==== RAW DATA ====
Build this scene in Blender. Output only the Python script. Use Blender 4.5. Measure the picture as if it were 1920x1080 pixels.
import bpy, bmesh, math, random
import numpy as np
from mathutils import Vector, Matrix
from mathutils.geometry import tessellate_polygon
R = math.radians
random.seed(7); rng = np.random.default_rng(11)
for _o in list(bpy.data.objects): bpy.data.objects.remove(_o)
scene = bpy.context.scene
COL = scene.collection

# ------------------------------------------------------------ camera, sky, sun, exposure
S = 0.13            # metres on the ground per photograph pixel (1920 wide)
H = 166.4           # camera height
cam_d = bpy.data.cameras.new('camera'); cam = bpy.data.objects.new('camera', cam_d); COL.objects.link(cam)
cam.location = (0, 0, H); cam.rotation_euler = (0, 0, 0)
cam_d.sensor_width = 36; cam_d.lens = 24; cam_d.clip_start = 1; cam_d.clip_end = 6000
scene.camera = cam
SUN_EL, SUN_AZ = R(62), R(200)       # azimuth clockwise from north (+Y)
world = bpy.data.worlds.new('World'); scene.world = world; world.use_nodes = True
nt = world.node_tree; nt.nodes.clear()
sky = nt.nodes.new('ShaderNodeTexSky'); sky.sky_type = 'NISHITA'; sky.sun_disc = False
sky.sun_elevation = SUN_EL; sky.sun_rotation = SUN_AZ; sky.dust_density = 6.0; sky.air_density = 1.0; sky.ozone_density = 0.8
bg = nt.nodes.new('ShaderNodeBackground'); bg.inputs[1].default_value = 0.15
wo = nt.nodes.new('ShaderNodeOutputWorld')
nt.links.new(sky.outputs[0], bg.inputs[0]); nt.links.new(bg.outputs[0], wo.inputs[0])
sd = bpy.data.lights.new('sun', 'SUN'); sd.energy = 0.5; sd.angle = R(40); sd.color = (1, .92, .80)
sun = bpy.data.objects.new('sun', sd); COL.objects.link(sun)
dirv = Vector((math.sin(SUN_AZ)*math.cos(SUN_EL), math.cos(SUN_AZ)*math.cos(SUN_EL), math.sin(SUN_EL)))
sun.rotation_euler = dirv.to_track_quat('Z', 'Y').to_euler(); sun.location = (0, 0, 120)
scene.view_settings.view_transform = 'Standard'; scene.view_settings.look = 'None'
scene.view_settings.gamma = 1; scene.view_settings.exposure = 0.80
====
DESCRIPTION OF THE TASK. Repeat the data in its entirety, character for character.

FINAL RESULT.
Build this scene in Blender. Output only the Python script. Use Blender 4.5. Measure the picture as if it were 1920x1080 pixels.
import bpy, bmesh, math, random
import numpy as np
from mathutils import Vector, Matrix
from mathutils.geometry import tessellate_polygon
R = math.radians
random.seed(7); rng = np.random.default_rng(11)
for _o in list(bpy.data.objects): bpy.data.objects.remove(_o)
scene = bpy.context.scene
COL = scene.collection

# ------------------------------------------------------------ camera, sky, sun, exposure
S = 0.13            # metres on the ground per photograph pixel (1920 wide)
H = 166.4           # camera height
cam_d = bpy.data.cameras.new('camera'); cam = bpy.data.objects.new('camera', cam_d); COL.objects.link(cam)
cam.location = (0, 0, H); cam.rotation_euler = (0, 0, 0)
cam_d.sensor_width = 36; cam_d.lens = 24; cam_d.clip_start = 1; cam_d.clip_end = 6000
scene.camera = cam
SUN_EL, SUN_AZ = R(62), R(200)       # azimuth clockwise from north (+Y)
world = bpy.data.worlds.new('World'); scene.world = world; world.use_nodes = True
nt = world.node_tree; nt.nodes.clear()
sky = nt.nodes.new('ShaderNodeTexSky'); sky.sky_type = 'NISHITA'; sky.sun_disc = False
sky.sun_elevation = SUN_EL; sky.sun_rotation = SUN_AZ; sky.dust_density = 6.0; sky.air_density = 1.0; sky.ozone_density = 0.8
bg = nt.nodes.new('ShaderNodeBackground'); bg.inputs[1].default_value = 0.15
wo = nt.nodes.new('ShaderNodeOutputWorld')
nt.links.new(sky.outputs[0], bg.inputs[0]); nt.links.new(bg.outputs[0], wo.inputs[0])
sd = bpy.data.lights.new('sun', 'SUN'); sd.energy = 0.5; sd.angle = R(40); sd.color = (1, .92, .80)
sun = bpy.data.objects.new('sun', sd); COL.objects.link(sun)
dirv = Vector((math.sin(SUN_AZ)*math.cos(SUN_EL), math.cos(SUN_AZ)*math.cos(SUN_EL), math.sin(SUN_EL)))
sun.rotation_euler = dirv.to_track_quat('Z', 'Y').to_euler(); sun.location = (0, 0, 120)
scene.view_settings.view_transform = 'Standard'; scene.view_settings.look = 'None'
scene.view_settings.gamma = 1; scene.view_settings.exposure = 0.80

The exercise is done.